I am literally laughing hysterical at how the MTA thinks making buses “Sexier” will help benefit them. YEAH RIGHT, like that’s ever worked for buses in the past 50-60 years they’ve been in operation. They are a joke of an operation, and many citizens on Staten Island say they’re “Ugly” instead of “Sexy.” Heck, even on my way to College while riding the S62, some of the students I overheard were discussing how they hated the bus rides and wanted a change from the Bus Culture. I 100 percent agree with Bolwerk’s comment on BRT’s and how he states “This is why “real BRT” is kind of obnoxious. You probably get a tiny operational improvement over the SBS we already have from doing this, but you spend enough to build an elevated train line, which would be quieter, faster, cheaper, blah blah.” That comment is true, the S79 surely rings an alarm bell. That SBS has been causing a political and social outrage, most have even said it helps “Brooklyn Citizens” more than Staten Islanders.

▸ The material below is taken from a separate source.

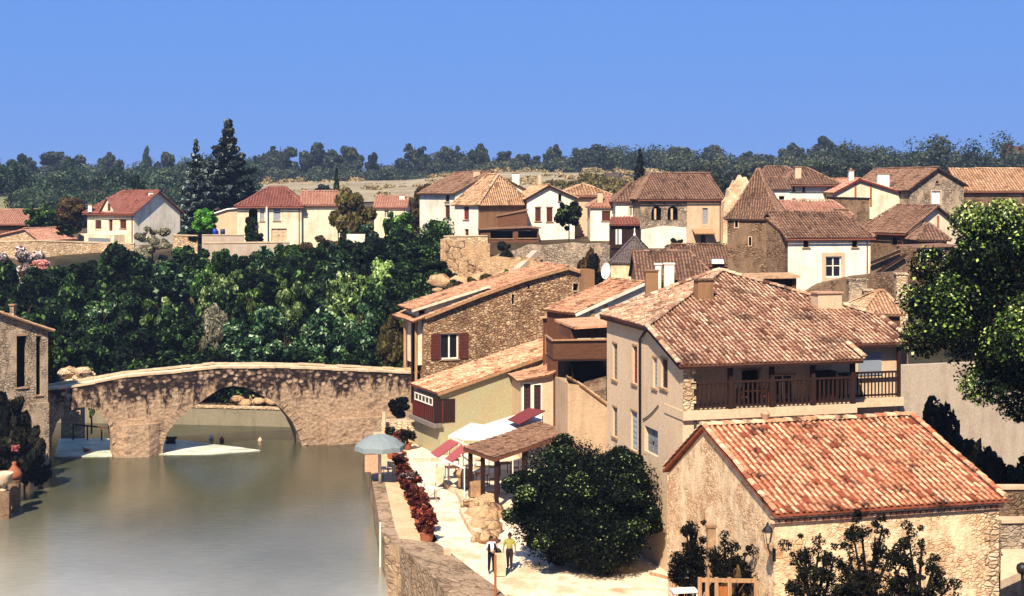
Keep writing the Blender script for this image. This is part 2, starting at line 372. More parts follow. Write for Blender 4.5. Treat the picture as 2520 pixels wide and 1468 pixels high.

I think most people, especially the MTA have not looked at the consequences of when a BRT fails, that has happened in several cities. Most recently last year in Ottawa, Canada, they decided to get rid of their BRT because the system became over congested, was causing street traffic problems (sounds like what’s happening in NYC), and was also having all sorts of operational costs. Ottawa has already begun to get rid of their BRT with a Light Rail System.
Let me just note how, at the same time the MTA is thinking of how to market slow buses to people my age, politicians are proposing to spend billions on low-performing subway extensions to woo the business class. You know what would be really nice for Millennials (and Gen Xers, and Boomers, and Silents)? If the $2 billion spent on the 7 extension, the $2 billion spent on the AirTrain JFK, the $1 billion Christie wants to spend on PATH to EWR, and the $3.5 billion PATH WTC station had instead gone toward another 2 phases of Second Avenue Subway.
Great point, but if you want to invest in the young, I think it should go toward [rail] transit between the outer boroughs and Manhattan. SAS is a good project, but it’s for the business/residential upper middle class too.